╭──

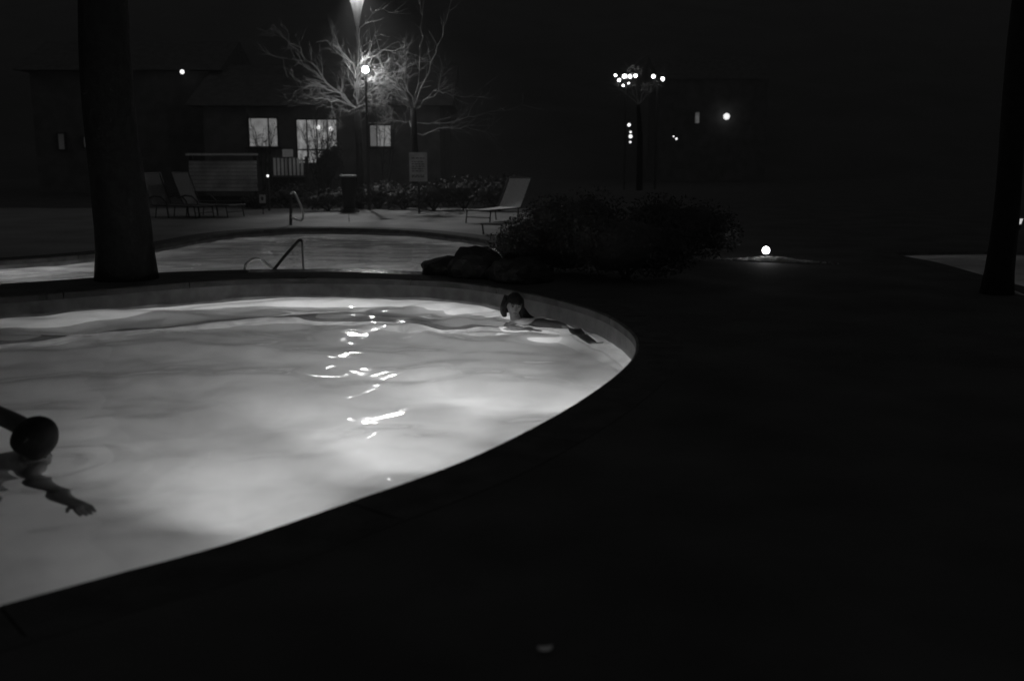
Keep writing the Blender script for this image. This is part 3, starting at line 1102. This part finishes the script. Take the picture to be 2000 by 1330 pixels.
def handrails():
    b = pt(568, 441)
    Y = b.y + .12
    A = lambda x, y, d=0.0: at(x, y, Y + d)
    root = thing('handrail', (b.x, Y, 0), 'polished steel handrail catching the light at the far edge of the second pool', 'handrail')
    m = MB(); m.tube([A(568, 442), A(568, 400), A(568, 380)], .032, 10); m.build('post', M['darksteel'], root)
    m = MB(); m.tube(smooth_path([A(568, 381), A(571, 376), A(576, 378, -.05), A(583, 392, -.2), A(590, 408, -.35), A(592, 420, -.38), A(588, 431, -.3), A(570, 425, -.02)]), .024, 10)
    m.build('rail', M['steel'], root, smooth=True)

    b = pt(478, 527)
    Y = b.y + .1
    A = lambda x, y, d=0.0: at(x, y, Y + d)
    root = thing('handrail', (b.x, Y, 0), 'low arched steel grab rail on the rim of the second pool near the big trunk', 'handrail')
    m = MB(); m.tube(smooth_path([A(478, 530), A(480, 519), A(487, 510), A(500, 505.5, .1), A(510, 507, .2), A(522, 517, .25), A(534, 526, .3)]), .022, 10)
    m.build('rail', M['steel'], root, smooth=True)
    q = pt(535, 527)
    root = thing('stair_rail', (q.x, q.y + .1, 0), 'dark slanting stair rail with a thin upright leg standing in the second pool', 'handrail')
    Y = q.y + .1
    m = MB(); m.tube(smooth_path([A(534, 528), A(556, 501, .2), A(580, 474, .42), A(585, 469.5, .45), A(590, 470, .46)]), .022, 10); m.build('rail', M['darksteel'], root, smooth=True)
    m = MB(); e = A(590, 470, .46); m.tube([e, Vector((e.x + .01, e.y, -.9))], .014, 8); m.build('leg', M['pole'], root)
handrails()

# ------------------------------------------------------------------ boulders and shrubs
def boulder(px0, px1, ytop, ybase, label, seed):
    b = pt((px0 + px1) / 2, ybase)
    Y = b.y + .35
    rx = hpx(px1 - px0, Y) / 2
    zt = at(0, ytop, Y).z
    mb = MB()
    lumpy(mb, (b.x, Y, zt * .3), (rx, max(.4, rx * .8), zt * .72), seed, 3, .3, 1.5)
    o = mb.build('boulder', M['rock'])
    tag(o, label, 'boulder', 'boulders beside the second pool')
boulder(818, 915, 503, 538, 'low dark boulder at the end of the rim, leftmost beside the second pool', 3.3)
boulder(870, 985, 485, 545, 'rounded dark boulder between the low boulder and the big bush', 7.9)
boulder(950, 1080, 505, 556, 'dark boulder under the big bush behind the swimmer', 12.4)

bb = pt(1075, 548)
Y = bb.y + .6
shrub('bush', (bb.x, Y, 0), [((-.38, 0, .30), (.42, .5, .36)), ((-.25, .1, .46), (.40, .5, .33)), ((.08, .15, .66), (.46, .5, .34)), ((.5, .1, .62), (.6, .55, .5)), ((.2, .3, .3), (.7, .6, .36))], 9000, .022,
      'large dark leafy bush hiding the end of the grey lounger', 'bush', 31, 'dark bushes right of the pools', .62)
for (px, py, rx, hz, n, lab, sd) in ((1235, 560, .9, .95, 5200, 'dark leafy bush just right of the large one, behind the tip of the bright pool', 32),
                                     (1345, 520, .85, 1.0, 4200, 'dark leafy bush left of the low path lamp', 33)):
    q = pt(px, py)
    shrub('bush', (q.x, q.y + .6, 0), [((0, 0, hz * .45), (rx, .6, hz * .5)), ((-rx * .4, .1, hz * .55), (rx * .6, .5, hz * .42)), ((rx * .45, .1, hz * .4), (rx * .6, .5, hz * .4))], n, .026, lab, 'bush', sd, 'dark bushes right of the pools', .62)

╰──

Except for the pictures, print the data above exactly.

Keep writing the Blender script for this image. This is part 3, starting at line 1102. This part finishes the script. Take the picture to be 2000 by 1330 pixels.
def handrails():
    b = pt(568, 441)
    Y = b.y + .12
    A = lambda x, y, d=0.0: at(x, y, Y + d)
    root = thing('handrail', (b.x, Y, 0), 'polished steel handrail catching the light at the far edge of the second pool', 'handrail')
    m = MB(); m.tube([A(568, 442), A(568, 400), A(568, 380)], .032, 10); m.build('post', M['darksteel'], root)
    m = MB(); m.tube(smooth_path([A(568, 381), A(571, 376), A(576, 378, -.05), A(583, 392, -.2), A(590, 408, -.35), A(592, 420, -.38), A(588, 431, -.3), A(570, 425, -.02)]), .024, 10)
    m.build('rail', M['steel'], root, smooth=True)

    b = pt(478, 527)
    Y = b.y + .1
    A = lambda x, y, d=0.0: at(x, y, Y + d)
    root = thing('handrail', (b.x, Y, 0), 'low arched steel grab rail on the rim of the second pool near the big trunk', 'handrail')
    m = MB(); m.tube(smooth_path([A(478, 530), A(480, 519), A(487, 510), A(500, 505.5, .1), A(510, 507, .2), A(522, 517, .25), A(534, 526, .3)]), .022, 10)
    m.build('rail', M['steel'], root, smooth=True)
    q = pt(535, 527)
    root = thing('stair_rail', (q.x, q.y + .1, 0), 'dark slanting stair rail with a thin upright leg standing in the second pool', 'handrail')
    Y = q.y + .1
    m = MB(); m.tube(smooth_path([A(534, 528), A(556, 501, .2), A(580, 474, .42), A(585, 469.5, .45), A(590, 470, .46)]), .022, 10); m.build('rail', M['darksteel'], root, smooth=True)
    m = MB(); e = A(590, 470, .46); m.tube([e, Vector((e.x + .01, e.y, -.9))], .014, 8); m.build('leg', M['pole'], root)
handrails()

# ------------------------------------------------------------------ boulders and shrubs
def boulder(px0, px1, ytop, ybase, label, seed):
    b = pt((px0 + px1) / 2, ybase)
    Y = b.y + .35
    rx = hpx(px1 - px0, Y) / 2
    zt = at(0, ytop, Y).z
    mb = MB()
    lumpy(mb, (b.x, Y, zt * .3), (rx, max(.4, rx * .8), zt * .72), seed, 3, .3, 1.5)
    o = mb.build('boulder', M['rock'])
    tag(o, label, 'boulder', 'boulders beside the second pool')
boulder(818, 915, 503, 538, 'low dark boulder at the end of the rim, leftmost beside the second pool', 3.3)
boulder(870, 985, 485, 545, 'rounded dark boulder between the low boulder and the big bush', 7.9)
boulder(950, 1080, 505, 556, 'dark boulder under the big bush behind the swimmer', 12.4)

bb = pt(1075, 548)
Y = bb.y + .6
shrub('bush', (bb.x, Y, 0), [((-.38, 0, .30), (.42, .5, .36)), ((-.25, .1, .46), (.40, .5, .33)), ((.08, .15, .66), (.46, .5, .34)), ((.5, .1, .62), (.6, .55, .5)), ((.2, .3, .3), (.7, .6, .36))], 9000, .022,
      'large dark leafy bush hiding the end of the grey lounger', 'bush', 31, 'dark bushes right of the pools', .62)
for (px, py, rx, hz, n, lab, sd) in ((1235, 560, .9, .95, 5200, 'dark leafy bush just right of the large one, behind the tip of the bright pool', 32),
                                     (1345, 520, .85, 1.0, 4200, 'dark leafy bush left of the low path lamp', 33)):
    q = pt(px, py)
    shrub('bush', (q.x, q.y + .6, 0), [((0, 0, hz * .45), (rx, .6, hz * .5)), ((-rx * .4, .1, hz * .55), (rx * .6, .5, hz * .42)), ((rx * .45, .1, hz * .4), (rx * .6, .5, hz * .4))], n, .026, lab, 'bush', sd, 'dark bushes right of the pools', .62)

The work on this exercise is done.